**Problem to work on**
Type out the material below exactly.

**Collected material**
- - - -

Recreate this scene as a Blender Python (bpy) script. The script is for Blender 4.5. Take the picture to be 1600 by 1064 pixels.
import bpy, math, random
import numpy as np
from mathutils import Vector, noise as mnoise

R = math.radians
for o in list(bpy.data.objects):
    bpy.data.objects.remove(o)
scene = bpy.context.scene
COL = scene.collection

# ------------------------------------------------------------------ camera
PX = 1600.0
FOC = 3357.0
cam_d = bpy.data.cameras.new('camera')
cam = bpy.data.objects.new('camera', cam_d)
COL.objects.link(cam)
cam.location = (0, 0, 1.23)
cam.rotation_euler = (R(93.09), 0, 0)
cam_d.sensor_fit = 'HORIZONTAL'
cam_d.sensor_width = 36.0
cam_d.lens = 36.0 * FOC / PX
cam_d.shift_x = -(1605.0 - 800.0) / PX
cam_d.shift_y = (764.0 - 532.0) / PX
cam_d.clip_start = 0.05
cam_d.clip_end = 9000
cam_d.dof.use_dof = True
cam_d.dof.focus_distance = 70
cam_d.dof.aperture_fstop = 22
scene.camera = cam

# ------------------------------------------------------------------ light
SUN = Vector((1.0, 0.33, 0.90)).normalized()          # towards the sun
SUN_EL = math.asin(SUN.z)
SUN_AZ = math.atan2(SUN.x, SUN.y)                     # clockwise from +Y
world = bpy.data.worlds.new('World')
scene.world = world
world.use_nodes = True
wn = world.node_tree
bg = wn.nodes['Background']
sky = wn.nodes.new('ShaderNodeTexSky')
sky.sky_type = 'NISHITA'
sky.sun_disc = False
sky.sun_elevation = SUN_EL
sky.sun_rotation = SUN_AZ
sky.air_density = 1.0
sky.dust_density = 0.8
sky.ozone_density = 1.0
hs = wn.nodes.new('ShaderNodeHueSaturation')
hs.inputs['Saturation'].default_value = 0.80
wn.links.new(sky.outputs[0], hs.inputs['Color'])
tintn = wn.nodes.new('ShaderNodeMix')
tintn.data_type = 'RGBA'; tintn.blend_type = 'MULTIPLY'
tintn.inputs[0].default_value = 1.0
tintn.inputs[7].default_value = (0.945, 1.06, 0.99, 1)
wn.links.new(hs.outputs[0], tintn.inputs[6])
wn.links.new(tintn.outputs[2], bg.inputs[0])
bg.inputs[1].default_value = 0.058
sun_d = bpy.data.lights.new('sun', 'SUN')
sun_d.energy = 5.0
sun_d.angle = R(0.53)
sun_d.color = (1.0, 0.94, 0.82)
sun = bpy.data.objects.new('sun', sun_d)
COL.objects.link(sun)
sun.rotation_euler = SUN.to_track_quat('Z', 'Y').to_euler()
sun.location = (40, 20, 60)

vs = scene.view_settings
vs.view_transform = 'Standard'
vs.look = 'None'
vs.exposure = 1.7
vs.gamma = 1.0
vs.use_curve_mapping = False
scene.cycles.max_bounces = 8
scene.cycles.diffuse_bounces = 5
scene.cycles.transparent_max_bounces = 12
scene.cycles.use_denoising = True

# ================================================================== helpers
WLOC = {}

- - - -

**Solved problem**
Recreate this scene as a Blender Python (bpy) script. The script is for Blender 4.5. Take the picture to be 1600 by 1064 pixels.
import bpy, math, random
import numpy as np
from mathutils import Vector, noise as mnoise

R = math.radians
for o in list(bpy.data.objects):
    bpy.data.objects.remove(o)
scene = bpy.context.scene
COL = scene.collection

# ------------------------------------------------------------------ camera
PX = 1600.0
FOC = 3357.0
cam_d = bpy.data.cameras.new('camera')
cam = bpy.data.objects.new('camera', cam_d)
COL.objects.link(cam)
cam.location = (0, 0, 1.23)
cam.rotation_euler = (R(93.09), 0, 0)
cam_d.sensor_fit = 'HORIZONTAL'
cam_d.sensor_width = 36.0
cam_d.lens = 36.0 * FOC / PX
cam_d.shift_x = -(1605.0 - 800.0) / PX
cam_d.shift_y = (764.0 - 532.0) / PX
cam_d.clip_start = 0.05
cam_d.clip_end = 9000
cam_d.dof.use_dof = True
cam_d.dof.focus_distance = 70
cam_d.dof.aperture_fstop = 22
scene.camera = cam

# ------------------------------------------------------------------ light
SUN = Vector((1.0, 0.33, 0.90)).normalized()          # towards the sun
SUN_EL = math.asin(SUN.z)
SUN_AZ = math.atan2(SUN.x, SUN.y)                     # clockwise from +Y
world = bpy.data.worlds.new('World')
scene.world = world
world.use_nodes = True
wn = world.node_tree
bg = wn.nodes['Background']
sky = wn.nodes.new('ShaderNodeTexSky')
sky.sky_type = 'NISHITA'
sky.sun_disc = False
sky.sun_elevation = SUN_EL
sky.sun_rotation = SUN_AZ
sky.air_density = 1.0
sky.dust_density = 0.8
sky.ozone_density = 1.0
hs = wn.nodes.new('ShaderNodeHueSaturation')
hs.inputs['Saturation'].default_value = 0.80
wn.links.new(sky.outputs[0], hs.inputs['Color'])
tintn = wn.nodes.new('ShaderNodeMix')
tintn.data_type = 'RGBA'; tintn.blend_type = 'MULTIPLY'
tintn.inputs[0].default_value = 1.0
tintn.inputs[7].default_value = (0.945, 1.06, 0.99, 1)
wn.links.new(hs.outputs[0], tintn.inputs[6])
wn.links.new(tintn.outputs[2], bg.inputs[0])
bg.inputs[1].default_value = 0.058
sun_d = bpy.data.lights.new('sun', 'SUN')
sun_d.energy = 5.0
sun_d.angle = R(0.53)
sun_d.color = (1.0, 0.94, 0.82)
sun = bpy.data.objects.new('sun', sun_d)
COL.objects.link(sun)
sun.rotation_euler = SUN.to_track_quat('Z', 'Y').to_euler()
sun.location = (40, 20, 60)

vs = scene.view_settings
vs.view_transform = 'Standard'
vs.look = 'None'
vs.exposure = 1.7
vs.gamma = 1.0
vs.use_curve_mapping = False
scene.cycles.max_bounces = 8
scene.cycles.diffuse_bounces = 5
scene.cycles.transparent_max_bounces = 12
scene.cycles.use_denoising = True

# ================================================================== helpers
WLOC = {}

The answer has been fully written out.